··· Input data

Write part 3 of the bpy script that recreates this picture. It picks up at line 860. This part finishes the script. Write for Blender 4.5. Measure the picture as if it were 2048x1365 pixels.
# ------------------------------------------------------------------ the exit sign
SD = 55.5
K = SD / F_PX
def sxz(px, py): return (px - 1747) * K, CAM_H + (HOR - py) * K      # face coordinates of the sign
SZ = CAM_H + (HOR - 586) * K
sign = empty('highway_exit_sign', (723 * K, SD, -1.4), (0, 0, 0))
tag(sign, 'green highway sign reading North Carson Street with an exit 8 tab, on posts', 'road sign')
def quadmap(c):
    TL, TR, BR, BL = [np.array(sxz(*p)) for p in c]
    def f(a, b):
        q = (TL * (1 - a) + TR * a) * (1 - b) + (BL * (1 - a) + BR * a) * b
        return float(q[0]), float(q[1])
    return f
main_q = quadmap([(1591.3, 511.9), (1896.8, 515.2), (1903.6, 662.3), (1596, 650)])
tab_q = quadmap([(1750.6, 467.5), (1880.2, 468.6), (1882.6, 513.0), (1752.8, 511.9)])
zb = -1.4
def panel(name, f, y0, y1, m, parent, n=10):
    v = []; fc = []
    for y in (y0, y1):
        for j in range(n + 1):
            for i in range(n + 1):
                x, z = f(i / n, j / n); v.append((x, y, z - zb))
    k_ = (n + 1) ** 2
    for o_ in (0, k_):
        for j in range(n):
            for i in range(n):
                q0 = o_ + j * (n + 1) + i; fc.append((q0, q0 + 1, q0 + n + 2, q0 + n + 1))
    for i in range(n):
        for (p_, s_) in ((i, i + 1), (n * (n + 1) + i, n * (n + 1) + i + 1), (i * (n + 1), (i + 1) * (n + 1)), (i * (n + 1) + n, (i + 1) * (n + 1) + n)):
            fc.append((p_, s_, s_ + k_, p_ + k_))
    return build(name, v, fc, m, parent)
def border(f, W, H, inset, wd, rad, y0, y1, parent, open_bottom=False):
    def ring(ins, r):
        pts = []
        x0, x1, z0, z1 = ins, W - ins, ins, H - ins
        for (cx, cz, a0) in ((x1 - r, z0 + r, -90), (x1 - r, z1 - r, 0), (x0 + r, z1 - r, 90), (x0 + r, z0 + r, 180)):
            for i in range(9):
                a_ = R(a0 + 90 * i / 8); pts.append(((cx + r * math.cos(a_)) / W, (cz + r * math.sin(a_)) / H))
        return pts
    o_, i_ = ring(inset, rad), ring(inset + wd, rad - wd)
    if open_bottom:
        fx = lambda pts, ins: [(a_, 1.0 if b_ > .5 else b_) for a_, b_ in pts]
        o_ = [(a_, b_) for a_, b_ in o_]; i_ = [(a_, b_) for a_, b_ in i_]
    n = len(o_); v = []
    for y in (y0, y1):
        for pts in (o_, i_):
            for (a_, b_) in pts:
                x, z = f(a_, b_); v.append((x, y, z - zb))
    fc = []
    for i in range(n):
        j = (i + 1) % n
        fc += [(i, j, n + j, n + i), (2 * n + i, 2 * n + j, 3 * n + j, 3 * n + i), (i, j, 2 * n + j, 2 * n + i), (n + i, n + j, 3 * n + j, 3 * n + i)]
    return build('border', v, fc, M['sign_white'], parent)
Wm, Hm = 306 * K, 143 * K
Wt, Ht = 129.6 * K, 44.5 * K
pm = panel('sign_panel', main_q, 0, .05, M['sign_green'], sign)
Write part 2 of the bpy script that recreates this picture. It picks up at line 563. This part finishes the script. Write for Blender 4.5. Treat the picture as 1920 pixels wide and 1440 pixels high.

······

Directions –
Go through the records above and set each one down exactly, please.

Written answer –
Write part 3 of the bpy script that recreates this picture. It picks up at line 860. This part finishes the script. Write for Blender 4.5. Measure the picture as if it were 2048x1365 pixels.
# ------------------------------------------------------------------ the exit sign
SD = 55.5
K = SD / F_PX
def sxz(px, py): return (px - 1747) * K, CAM_H + (HOR - py) * K      # face coordinates of the sign
SZ = CAM_H + (HOR - 586) * K
sign = empty('highway_exit_sign', (723 * K, SD, -1.4), (0, 0, 0))
tag(sign, 'green highway sign reading North Carson Street with an exit 8 tab, on posts', 'road sign')
def quadmap(c):
    TL, TR, BR, BL = [np.array(sxz(*p)) for p in c]
    def f(a, b):
        q = (TL * (1 - a) + TR * a) * (1 - b) + (BL * (1 - a) + BR * a) * b
        return float(q[0]), float(q[1])
    return f
main_q = quadmap([(1591.3, 511.9), (1896.8, 515.2), (1903.6, 662.3), (1596, 650)])
tab_q = quadmap([(1750.6, 467.5), (1880.2, 468.6), (1882.6, 513.0), (1752.8, 511.9)])
zb = -1.4
def panel(name, f, y0, y1, m, parent, n=10):
    v = []; fc = []
    for y in (y0, y1):
        for j in range(n + 1):
            for i in range(n + 1):
                x, z = f(i / n, j / n); v.append((x, y, z - zb))
    k_ = (n + 1) ** 2
    for o_ in (0, k_):
        for j in range(n):
            for i in range(n):
                q0 = o_ + j * (n + 1) + i; fc.append((q0, q0 + 1, q0 + n + 2, q0 + n + 1))
    for i in range(n):
        for (p_, s_) in ((i, i + 1), (n * (n + 1) + i, n * (n + 1) + i + 1), (i * (n + 1), (i + 1) * (n + 1)), (i * (n + 1) + n, (i + 1) * (n + 1) + n)):
            fc.append((p_, s_, s_ + k_, p_ + k_))
    return build(name, v, fc, m, parent)
def border(f, W, H, inset, wd, rad, y0, y1, parent, open_bottom=False):
    def ring(ins, r):
        pts = []
        x0, x1, z0, z1 = ins, W - ins, ins, H - ins
        for (cx, cz, a0) in ((x1 - r, z0 + r, -90), (x1 - r, z1 - r, 0), (x0 + r, z1 - r, 90), (x0 + r, z0 + r, 180)):
            for i in range(9):
                a_ = R(a0 + 90 * i / 8); pts.append(((cx + r * math.cos(a_)) / W, (cz + r * math.sin(a_)) / H))
        return pts
    o_, i_ = ring(inset, rad), ring(inset + wd, rad - wd)
    if open_bottom:
        fx = lambda pts, ins: [(a_, 1.0 if b_ > .5 else b_) for a_, b_ in pts]
        o_ = [(a_, b_) for a_, b_ in o_]; i_ = [(a_, b_) for a_, b_ in i_]
    n = len(o_); v = []
    for y in (y0, y1):
        for pts in (o_, i_):
            for (a_, b_) in pts:
                x, z = f(a_, b_); v.append((x, y, z - zb))
    fc = []
    for i in range(n):
        j = (i + 1) % n
        fc += [(i, j, n + j, n + i), (2 * n + i, 2 * n + j, 3 * n + j, 3 * n + i), (i, j, 2 * n + j, 2 * n + i), (n + i, n + j, 3 * n + j, 3 * n + i)]
    return build('border', v, fc, M['sign_white'], parent)
Wm, Hm = 306 * K, 143 * K
Wt, Ht = 129.6 * K, 44.5 * K
pm = panel('sign_panel', main_q, 0, .05, M['sign_green'], sign)
Write part 2 of the bpy script that recreates this picture. It picks up at line 563. This part finishes the script. Write for Blender 4.5. Treat the picture as 1920 pixels wide and 1440 pixels high.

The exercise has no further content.